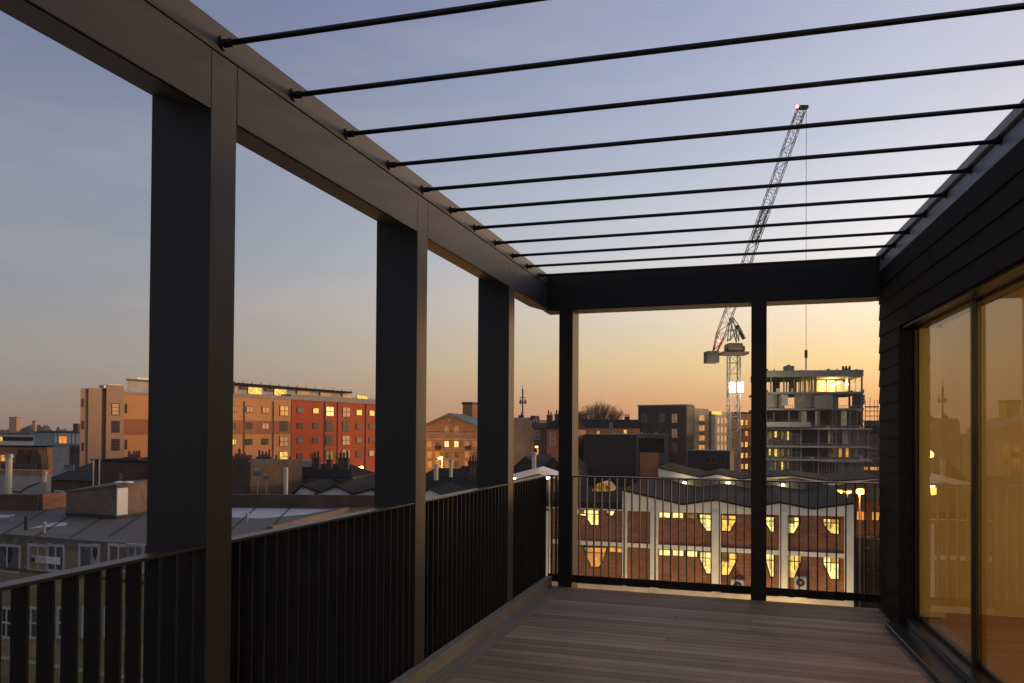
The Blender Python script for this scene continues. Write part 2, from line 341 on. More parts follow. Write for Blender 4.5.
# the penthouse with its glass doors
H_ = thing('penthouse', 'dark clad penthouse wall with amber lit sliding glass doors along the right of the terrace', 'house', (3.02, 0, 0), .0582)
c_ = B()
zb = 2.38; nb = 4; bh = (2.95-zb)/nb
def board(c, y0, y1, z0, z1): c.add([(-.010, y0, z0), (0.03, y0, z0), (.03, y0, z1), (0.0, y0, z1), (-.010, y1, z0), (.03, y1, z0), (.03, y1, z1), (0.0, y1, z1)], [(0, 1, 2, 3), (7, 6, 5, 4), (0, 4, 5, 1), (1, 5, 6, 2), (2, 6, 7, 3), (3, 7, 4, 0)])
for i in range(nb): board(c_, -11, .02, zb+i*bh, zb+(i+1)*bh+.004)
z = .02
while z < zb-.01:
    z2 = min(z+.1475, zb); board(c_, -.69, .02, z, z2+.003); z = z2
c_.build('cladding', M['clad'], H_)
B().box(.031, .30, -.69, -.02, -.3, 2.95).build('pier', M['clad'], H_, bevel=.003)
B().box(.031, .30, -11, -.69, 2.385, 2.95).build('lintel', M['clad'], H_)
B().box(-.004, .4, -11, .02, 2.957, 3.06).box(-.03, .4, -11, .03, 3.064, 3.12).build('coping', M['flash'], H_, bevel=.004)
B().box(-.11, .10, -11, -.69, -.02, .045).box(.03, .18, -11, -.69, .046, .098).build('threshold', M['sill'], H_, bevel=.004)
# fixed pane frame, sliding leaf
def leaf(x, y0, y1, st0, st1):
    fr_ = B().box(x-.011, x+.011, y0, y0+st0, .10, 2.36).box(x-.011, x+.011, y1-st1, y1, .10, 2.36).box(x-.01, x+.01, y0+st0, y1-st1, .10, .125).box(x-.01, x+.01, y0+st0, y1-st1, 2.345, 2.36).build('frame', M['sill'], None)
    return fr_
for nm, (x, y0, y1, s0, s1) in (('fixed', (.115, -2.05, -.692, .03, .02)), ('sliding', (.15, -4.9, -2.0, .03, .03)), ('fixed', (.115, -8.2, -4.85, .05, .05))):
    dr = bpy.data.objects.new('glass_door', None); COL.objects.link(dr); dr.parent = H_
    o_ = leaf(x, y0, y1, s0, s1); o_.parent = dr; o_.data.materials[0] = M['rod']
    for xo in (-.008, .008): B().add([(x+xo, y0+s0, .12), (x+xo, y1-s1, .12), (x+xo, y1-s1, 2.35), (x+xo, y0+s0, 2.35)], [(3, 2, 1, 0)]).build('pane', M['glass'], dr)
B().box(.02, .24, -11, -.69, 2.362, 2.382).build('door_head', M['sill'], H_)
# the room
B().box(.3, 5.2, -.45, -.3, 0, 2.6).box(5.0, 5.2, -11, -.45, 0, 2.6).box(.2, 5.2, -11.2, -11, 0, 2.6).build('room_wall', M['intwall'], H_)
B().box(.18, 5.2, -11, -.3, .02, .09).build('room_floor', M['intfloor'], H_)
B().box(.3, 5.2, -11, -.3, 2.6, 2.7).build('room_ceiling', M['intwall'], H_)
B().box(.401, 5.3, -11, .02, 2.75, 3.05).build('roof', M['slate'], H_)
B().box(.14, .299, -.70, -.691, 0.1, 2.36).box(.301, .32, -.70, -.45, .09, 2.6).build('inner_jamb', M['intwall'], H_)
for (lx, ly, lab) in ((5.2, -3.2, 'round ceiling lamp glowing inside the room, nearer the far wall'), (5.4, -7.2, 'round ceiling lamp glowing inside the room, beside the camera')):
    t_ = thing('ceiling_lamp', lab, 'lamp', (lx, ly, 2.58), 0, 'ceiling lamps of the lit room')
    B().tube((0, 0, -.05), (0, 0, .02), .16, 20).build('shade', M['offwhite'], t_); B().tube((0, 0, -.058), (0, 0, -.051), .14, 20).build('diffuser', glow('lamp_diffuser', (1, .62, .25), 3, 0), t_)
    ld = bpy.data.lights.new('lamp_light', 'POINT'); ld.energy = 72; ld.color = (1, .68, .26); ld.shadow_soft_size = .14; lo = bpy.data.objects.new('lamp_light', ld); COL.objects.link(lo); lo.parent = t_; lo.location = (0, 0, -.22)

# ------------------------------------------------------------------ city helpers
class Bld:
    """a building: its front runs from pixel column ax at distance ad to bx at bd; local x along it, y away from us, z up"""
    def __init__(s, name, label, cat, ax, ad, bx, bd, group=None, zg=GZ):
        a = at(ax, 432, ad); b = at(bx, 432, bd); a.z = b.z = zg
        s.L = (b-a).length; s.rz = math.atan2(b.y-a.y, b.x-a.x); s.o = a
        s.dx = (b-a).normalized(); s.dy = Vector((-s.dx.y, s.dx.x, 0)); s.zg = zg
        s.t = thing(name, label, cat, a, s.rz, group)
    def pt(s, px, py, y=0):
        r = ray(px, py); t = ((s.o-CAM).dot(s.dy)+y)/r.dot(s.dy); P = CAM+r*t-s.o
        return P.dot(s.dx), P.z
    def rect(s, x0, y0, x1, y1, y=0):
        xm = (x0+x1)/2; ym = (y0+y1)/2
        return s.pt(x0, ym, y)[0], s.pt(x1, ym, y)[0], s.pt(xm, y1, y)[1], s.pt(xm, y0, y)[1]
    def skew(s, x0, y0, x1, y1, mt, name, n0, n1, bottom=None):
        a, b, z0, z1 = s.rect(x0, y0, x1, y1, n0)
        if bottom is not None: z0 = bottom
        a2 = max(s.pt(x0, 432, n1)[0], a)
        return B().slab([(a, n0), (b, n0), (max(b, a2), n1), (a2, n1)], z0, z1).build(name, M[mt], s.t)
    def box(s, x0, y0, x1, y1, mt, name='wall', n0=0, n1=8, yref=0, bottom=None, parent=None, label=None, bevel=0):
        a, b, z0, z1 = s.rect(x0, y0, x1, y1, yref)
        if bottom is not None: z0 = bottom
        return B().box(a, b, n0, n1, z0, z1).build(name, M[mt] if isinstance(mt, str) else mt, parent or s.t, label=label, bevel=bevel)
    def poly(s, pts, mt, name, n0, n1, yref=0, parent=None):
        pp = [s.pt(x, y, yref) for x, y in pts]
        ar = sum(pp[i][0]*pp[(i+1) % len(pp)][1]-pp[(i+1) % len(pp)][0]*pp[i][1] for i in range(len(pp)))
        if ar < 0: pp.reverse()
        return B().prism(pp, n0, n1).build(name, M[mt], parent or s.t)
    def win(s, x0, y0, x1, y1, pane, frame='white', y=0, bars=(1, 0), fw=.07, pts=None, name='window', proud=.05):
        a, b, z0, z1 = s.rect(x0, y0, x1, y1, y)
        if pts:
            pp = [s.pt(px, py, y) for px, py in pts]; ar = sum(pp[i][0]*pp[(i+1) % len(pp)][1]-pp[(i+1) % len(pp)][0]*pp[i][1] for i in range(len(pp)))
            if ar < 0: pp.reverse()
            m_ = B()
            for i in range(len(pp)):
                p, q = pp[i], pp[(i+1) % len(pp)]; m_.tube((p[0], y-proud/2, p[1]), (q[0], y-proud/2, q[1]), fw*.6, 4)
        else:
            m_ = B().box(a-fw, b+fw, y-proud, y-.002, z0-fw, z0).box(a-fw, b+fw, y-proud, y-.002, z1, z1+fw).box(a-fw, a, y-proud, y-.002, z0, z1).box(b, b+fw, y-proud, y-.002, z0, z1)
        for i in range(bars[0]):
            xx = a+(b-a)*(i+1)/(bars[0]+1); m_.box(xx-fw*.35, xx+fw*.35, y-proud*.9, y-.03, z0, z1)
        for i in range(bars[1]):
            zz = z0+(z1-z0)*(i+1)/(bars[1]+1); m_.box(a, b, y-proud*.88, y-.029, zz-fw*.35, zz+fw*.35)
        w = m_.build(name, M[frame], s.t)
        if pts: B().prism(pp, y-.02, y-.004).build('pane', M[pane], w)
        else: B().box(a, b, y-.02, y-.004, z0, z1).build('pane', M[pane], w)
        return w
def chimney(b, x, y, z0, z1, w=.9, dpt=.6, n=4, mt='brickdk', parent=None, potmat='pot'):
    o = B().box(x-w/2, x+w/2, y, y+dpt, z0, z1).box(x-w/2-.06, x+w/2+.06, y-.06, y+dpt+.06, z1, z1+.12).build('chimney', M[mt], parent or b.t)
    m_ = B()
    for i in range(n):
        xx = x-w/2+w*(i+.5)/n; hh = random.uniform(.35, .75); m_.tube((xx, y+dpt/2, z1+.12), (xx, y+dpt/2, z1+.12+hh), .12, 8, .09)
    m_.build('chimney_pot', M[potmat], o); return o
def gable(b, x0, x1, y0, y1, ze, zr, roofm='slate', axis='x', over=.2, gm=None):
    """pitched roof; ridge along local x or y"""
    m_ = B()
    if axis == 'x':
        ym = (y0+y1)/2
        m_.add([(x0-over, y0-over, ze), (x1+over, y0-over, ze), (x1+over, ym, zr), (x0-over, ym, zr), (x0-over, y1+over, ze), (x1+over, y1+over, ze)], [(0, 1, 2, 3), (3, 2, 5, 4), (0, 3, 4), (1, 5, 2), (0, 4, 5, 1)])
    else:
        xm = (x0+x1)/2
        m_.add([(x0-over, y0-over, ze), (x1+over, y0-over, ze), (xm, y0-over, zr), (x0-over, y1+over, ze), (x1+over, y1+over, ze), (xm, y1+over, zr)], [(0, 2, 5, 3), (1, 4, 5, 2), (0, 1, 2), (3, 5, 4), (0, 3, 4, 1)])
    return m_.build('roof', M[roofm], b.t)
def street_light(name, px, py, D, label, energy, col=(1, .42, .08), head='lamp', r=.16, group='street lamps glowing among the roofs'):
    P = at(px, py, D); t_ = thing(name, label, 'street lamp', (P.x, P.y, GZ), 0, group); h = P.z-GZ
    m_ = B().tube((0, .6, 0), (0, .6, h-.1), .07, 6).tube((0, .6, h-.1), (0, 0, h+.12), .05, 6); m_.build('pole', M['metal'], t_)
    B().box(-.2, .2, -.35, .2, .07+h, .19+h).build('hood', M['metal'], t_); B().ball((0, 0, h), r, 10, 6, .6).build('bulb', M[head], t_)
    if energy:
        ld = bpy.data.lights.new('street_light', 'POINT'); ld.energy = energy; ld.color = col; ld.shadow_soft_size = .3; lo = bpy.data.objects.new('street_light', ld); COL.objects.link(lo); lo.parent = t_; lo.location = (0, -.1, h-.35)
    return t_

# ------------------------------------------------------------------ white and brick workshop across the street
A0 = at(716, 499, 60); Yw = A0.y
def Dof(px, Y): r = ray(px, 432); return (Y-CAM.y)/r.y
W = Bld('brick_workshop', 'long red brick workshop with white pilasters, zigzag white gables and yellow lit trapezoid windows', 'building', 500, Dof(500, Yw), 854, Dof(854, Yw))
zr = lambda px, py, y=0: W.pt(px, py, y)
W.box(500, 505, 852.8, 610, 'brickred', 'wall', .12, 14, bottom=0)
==
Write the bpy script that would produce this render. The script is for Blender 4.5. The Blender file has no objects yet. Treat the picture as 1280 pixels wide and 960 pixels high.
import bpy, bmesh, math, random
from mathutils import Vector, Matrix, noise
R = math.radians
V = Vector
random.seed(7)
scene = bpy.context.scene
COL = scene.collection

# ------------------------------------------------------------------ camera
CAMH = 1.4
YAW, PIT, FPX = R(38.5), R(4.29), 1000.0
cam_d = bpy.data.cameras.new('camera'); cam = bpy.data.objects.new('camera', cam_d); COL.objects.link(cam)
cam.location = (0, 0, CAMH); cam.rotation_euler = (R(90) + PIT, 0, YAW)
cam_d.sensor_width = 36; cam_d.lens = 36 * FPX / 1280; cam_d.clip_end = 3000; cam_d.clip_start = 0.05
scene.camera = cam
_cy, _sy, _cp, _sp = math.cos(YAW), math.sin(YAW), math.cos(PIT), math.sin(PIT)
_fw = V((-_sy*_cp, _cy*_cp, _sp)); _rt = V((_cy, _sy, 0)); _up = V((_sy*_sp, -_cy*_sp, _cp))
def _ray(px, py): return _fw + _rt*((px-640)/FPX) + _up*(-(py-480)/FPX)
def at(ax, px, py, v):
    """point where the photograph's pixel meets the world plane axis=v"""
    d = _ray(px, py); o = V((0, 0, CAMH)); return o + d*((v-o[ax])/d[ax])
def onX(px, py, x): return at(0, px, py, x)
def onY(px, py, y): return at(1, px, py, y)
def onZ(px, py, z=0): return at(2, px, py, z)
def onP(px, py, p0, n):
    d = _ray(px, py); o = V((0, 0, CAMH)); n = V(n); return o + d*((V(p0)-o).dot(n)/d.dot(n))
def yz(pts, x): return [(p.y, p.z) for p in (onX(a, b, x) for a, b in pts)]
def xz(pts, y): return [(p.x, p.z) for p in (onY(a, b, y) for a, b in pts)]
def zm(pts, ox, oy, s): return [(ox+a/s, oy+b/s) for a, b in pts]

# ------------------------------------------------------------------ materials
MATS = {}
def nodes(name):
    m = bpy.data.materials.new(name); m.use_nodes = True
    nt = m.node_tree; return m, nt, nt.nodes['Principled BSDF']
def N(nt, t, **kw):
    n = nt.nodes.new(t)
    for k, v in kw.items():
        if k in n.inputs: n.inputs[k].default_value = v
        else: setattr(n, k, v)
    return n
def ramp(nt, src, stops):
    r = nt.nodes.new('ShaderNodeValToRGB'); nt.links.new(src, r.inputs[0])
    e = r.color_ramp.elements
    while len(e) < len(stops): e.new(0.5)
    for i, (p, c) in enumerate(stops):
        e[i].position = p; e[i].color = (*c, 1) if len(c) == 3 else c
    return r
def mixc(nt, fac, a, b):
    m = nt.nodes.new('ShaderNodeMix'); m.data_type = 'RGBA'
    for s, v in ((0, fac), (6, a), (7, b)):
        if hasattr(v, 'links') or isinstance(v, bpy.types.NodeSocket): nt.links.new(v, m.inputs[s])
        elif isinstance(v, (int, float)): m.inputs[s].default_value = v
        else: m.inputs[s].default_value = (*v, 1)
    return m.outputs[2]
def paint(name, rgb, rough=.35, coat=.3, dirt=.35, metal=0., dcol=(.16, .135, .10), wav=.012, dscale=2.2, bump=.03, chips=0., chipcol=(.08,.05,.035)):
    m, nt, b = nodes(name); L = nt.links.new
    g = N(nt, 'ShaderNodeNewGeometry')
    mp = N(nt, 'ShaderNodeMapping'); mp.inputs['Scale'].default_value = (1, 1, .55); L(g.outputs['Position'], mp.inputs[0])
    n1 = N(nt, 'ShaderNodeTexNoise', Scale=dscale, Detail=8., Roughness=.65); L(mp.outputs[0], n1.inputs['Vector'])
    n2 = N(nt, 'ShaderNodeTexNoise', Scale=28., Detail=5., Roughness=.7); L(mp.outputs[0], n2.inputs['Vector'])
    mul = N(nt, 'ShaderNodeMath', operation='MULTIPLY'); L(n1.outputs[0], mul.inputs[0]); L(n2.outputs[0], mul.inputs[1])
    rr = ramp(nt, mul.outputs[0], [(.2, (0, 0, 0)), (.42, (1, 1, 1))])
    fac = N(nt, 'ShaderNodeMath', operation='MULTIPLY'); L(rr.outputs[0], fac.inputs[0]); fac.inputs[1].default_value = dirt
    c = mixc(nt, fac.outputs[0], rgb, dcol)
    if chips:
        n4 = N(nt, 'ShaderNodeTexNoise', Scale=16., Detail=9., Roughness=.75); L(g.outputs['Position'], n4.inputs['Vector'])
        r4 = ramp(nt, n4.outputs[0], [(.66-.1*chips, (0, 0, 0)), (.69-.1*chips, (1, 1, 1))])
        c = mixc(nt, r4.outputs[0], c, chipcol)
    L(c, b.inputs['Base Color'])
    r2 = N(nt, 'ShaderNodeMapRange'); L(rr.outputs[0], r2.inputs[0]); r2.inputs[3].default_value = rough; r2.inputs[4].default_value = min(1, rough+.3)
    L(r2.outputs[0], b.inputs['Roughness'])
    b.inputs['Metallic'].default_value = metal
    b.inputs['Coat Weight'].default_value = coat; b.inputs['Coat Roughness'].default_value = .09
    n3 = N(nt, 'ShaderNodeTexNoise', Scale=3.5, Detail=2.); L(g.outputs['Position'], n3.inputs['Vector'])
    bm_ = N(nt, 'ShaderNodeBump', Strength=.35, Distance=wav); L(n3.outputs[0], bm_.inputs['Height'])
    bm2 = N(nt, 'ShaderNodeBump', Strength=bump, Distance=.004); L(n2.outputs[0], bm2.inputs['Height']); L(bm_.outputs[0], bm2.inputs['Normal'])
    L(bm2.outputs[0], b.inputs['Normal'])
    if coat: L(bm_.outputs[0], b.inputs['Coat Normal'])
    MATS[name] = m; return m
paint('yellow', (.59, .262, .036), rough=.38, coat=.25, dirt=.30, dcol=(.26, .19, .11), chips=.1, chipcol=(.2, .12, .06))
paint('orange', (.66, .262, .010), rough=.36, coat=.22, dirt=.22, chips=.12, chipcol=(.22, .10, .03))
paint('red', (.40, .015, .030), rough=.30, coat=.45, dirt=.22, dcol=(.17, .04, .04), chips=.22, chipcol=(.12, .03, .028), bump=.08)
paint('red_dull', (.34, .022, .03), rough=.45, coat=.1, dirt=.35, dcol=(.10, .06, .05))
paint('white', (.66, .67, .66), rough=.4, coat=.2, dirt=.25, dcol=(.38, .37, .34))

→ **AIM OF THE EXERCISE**
How many of the lines above include the word "from"? Respond with the number alone.

→ **RESPONSE**
3